Arts & Culture

Who will be the toast of Tinseltown on Oscar night?

Picking an Academy Award winner requires a combination of confidence, cunning and, occasionally, a little cynicism. It’s a tricky task, especially when one’s reputation as a film lover is on the line. That’s why The Tribune sought professional help this year.



We asked a few Central Coast residents with Hollywood connections to help us predict this year’s Oscar winners.



The following people volunteered to serve on our panel of judges:



Pamela Alch of Paso Robles: A retired script supervisor, she worked on “The Big Chill,” “Ferris Bueller’s Day Off” and “Mr. and Mrs Smith,” among other films.



Wendy Eidson of San Luis Obispo: She worked as an assistant film and television director for 20 years before becoming executive director of the San Luis Obispo International Film Festival.



Michael Nowak of Los Osos: He divides his time between serving as music director of the San Luis Obispo Symphony and working as a Hollywood conductor and musician.



Tony Peckham of Morro Bay: He’s a screenwriter whose credits include “Invictus,” “Sherlock Holmes” and the upcoming “Jack Ryan.”



They mulled over the choices, then filled out surveys specifying their favorites. Below are the results.

Best Picture



With nine films to choose from, our Hollywood heavyweights had their work cut out for them.



“Argo,” about the real-life rescue mission to save six American diplomats during the Iran hostage crisis, led the pack, followed by the dreamy Hurricane Katrina drama “Beasts of the Southern Wild,” the peril-packed adventure epic “Life of Pi” and the soul-stirring biopic “Lincoln.”



Best Director



After expressing outrage over the snubbing of “Argo” director Ben Affleck, the judges said their sympathies were split between Ang Lee (“Life of Pi”), David O. Russell (“Silver Linings Playbook”) and Benh Zeitlin (“Beasts of the Southern Wild”).



However, they agreed that “Lincoln” director Steven Spielberg is a shoo-in for the Best Director award. Expect him to add yet another statuette to a mantelpiece that’s already groaning with gold.



Best Actor



Daniel Day-Lewis was the clear frontrunner in this category, despite strong competition from the likes of Joaquin Phoenix (“The Master”) and Denzel Washington (“Flight”). For our panelists, the two-time Oscar winner’s virtuoso performance as President Abraham Lincoln — a shrewd politician who used his skills as an orator and scholar to bring an end of slavery — simply rang true.



Best Actress



In a category full of young, fresh faces — “Amour” star Emmanuelle Riva is the only nominee older than 45 — 22-year-old Jennifer Lawrence dominated the competition as a young widow dealing with depression who befriends an older bipolar man in “Silver Linings Playbook.” Displaying a combination of smarts, sass, strength and smoldering sensuality, she gave Jessica Chastain’s driven CIA agent in “Zero Dark Thirty” a run for her money.



Best Supporting Actor



Although Alan Arkin and Tommy Lee Jones garnered individual votes as an irascible movie producer in “Argo” and a congressional firebrand in “Lincoln,” respectively, it was the elegant, articulate Christoph Waltz who ultimately won over our panelists as the German bounty hunter who helps a freed slave wreak revenge on his former masters in “Django Unchained.”

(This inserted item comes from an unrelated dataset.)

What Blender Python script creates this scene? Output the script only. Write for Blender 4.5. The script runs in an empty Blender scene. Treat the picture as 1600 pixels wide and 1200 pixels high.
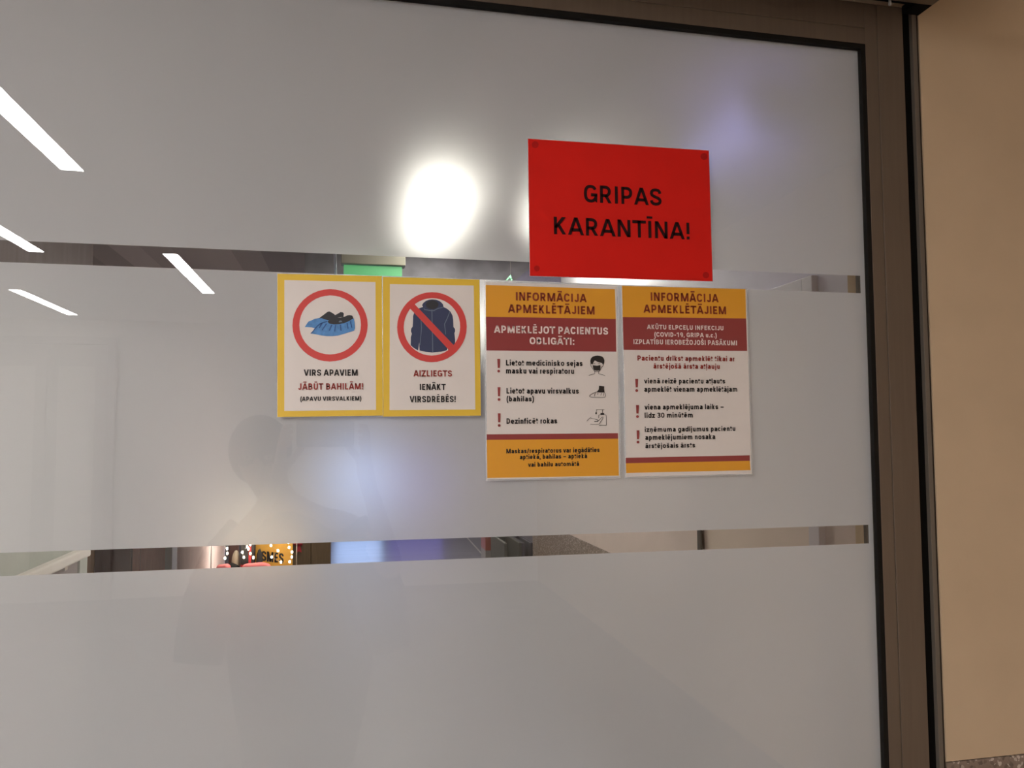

In the words of his “Inglorious Basterds” character, Col. Hans Landa: “Oooh, that’s a bingo!”



Best Supporting Actress



In selecting the winner of this category, the judges were divided between two-time Oscar winner Sally Field, who added a new dimension to first lady Mary Todd Lincoln in “Lincoln,” and Anne Hathaway, whose emotional performance as the unfortunate Fantine in “Les Misérables” brought tears to everyone’s eyes.



Meanwhile, “The Sessions” actress Helen Hunt earned praise for her portrayal of a sex surrogate hired by a polio-stricken poet.



In other categories



Best Cinematography: “Life of Pi”

Best Adapted Screenplay: “Lincoln”

Best Original Screenplay: “Django Unchained”

Best Documentary Feature: “How to Survive a Plague” or “Searching for Sugar Man”

Best Animated Feature: “Brave” or “Frankenweenie”

Best Foreign Language Film: “Amour” or “War Witch”

Best Original Score: “Life of Pi”



How did our experts do?

Watch the 85th annual Academy Awards this Sunday, starting at 4 p.m. on ABC, and find out.